Give back the whole listing exactly as shown.

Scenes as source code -
-- start --
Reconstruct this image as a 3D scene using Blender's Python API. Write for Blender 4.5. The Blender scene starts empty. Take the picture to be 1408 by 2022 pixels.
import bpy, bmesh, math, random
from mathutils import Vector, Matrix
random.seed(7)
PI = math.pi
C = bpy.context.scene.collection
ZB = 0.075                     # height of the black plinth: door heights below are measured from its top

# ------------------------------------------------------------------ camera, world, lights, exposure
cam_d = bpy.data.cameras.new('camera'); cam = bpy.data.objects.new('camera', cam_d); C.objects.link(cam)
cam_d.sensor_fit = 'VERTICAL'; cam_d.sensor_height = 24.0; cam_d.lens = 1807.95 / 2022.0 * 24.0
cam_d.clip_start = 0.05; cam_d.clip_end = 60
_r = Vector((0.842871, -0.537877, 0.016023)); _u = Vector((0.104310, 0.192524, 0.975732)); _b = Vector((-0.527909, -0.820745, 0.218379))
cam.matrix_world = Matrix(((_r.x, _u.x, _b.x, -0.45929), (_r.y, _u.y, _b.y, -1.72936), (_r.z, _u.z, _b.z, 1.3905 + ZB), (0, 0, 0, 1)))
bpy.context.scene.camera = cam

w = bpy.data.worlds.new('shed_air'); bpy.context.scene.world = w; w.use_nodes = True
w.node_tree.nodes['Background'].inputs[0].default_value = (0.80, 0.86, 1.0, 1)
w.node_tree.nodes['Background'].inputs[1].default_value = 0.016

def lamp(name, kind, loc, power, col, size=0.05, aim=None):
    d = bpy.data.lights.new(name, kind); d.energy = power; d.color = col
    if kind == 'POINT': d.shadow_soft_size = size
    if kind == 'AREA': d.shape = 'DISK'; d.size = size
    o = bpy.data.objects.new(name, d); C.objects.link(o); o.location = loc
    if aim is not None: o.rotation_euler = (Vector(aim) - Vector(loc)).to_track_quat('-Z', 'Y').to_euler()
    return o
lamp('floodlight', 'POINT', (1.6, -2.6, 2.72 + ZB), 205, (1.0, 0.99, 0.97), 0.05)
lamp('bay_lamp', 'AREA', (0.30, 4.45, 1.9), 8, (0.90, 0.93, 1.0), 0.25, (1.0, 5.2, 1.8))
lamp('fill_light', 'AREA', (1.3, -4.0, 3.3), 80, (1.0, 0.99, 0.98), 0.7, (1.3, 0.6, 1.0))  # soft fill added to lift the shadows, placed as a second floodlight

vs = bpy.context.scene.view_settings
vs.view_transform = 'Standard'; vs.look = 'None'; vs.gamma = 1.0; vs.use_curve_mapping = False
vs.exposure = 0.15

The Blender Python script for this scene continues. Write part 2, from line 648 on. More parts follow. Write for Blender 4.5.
-- end --
RESULT BELOW -
Reconstruct this image as a 3D scene using Blender's Python API. Write for Blender 4.5. The Blender scene starts empty. Take the picture to be 1408 by 2022 pixels.
import bpy, bmesh, math, random
from mathutils import Vector, Matrix
random.seed(7)
PI = math.pi
C = bpy.context.scene.collection
ZB = 0.075                     # height of the black plinth: door heights below are measured from its top

# ------------------------------------------------------------------ camera, world, lights, exposure
cam_d = bpy.data.cameras.new('camera'); cam = bpy.data.objects.new('camera', cam_d); C.objects.link(cam)
cam_d.sensor_fit = 'VERTICAL'; cam_d.sensor_height = 24.0; cam_d.lens = 1807.95 / 2022.0 * 24.0
cam_d.clip_start = 0.05; cam_d.clip_end = 60
_r = Vector((0.842871, -0.537877, 0.016023)); _u = Vector((0.104310, 0.192524, 0.975732)); _b = Vector((-0.527909, -0.820745, 0.218379))
cam.matrix_world = Matrix(((_r.x, _u.x, _b.x, -0.45929), (_r.y, _u.y, _b.y, -1.72936), (_r.z, _u.z, _b.z, 1.3905 + ZB), (0, 0, 0, 1)))
bpy.context.scene.camera = cam

w = bpy.data.worlds.new('shed_air'); bpy.context.scene.world = w; w.use_nodes = True
w.node_tree.nodes['Background'].inputs[0].default_value = (0.80, 0.86, 1.0, 1)
w.node_tree.nodes['Background'].inputs[1].default_value = 0.016

def lamp(name, kind, loc, power, col, size=0.05, aim=None):
    d = bpy.data.lights.new(name, kind); d.energy = power; d.color = col
    if kind == 'POINT': d.shadow_soft_size = size
    if kind == 'AREA': d.shape = 'DISK'; d.size = size
    o = bpy.data.objects.new(name, d); C.objects.link(o); o.location = loc
    if aim is not None: o.rotation_euler = (Vector(aim) - Vector(loc)).to_track_quat('-Z', 'Y').to_euler()
    return o
lamp('floodlight', 'POINT', (1.6, -2.6, 2.72 + ZB), 205, (1.0, 0.99, 0.97), 0.05)
lamp('bay_lamp', 'AREA', (0.30, 4.45, 1.9), 8, (0.90, 0.93, 1.0), 0.25, (1.0, 5.2, 1.8))
lamp('fill_light', 'AREA', (1.3, -4.0, 3.3), 80, (1.0, 0.99, 0.98), 0.7, (1.3, 0.6, 1.0))  # soft fill added to lift the shadows, placed as a second floodlight

vs = bpy.context.scene.view_settings
vs.view_transform = 'Standard'; vs.look = 'None'; vs.gamma = 1.0; vs.use_curve_mapping = False
vs.exposure = 0.15

The Blender Python script for this scene continues. Write part 2, from line 648 on. More parts follow. Write for Blender 4.5.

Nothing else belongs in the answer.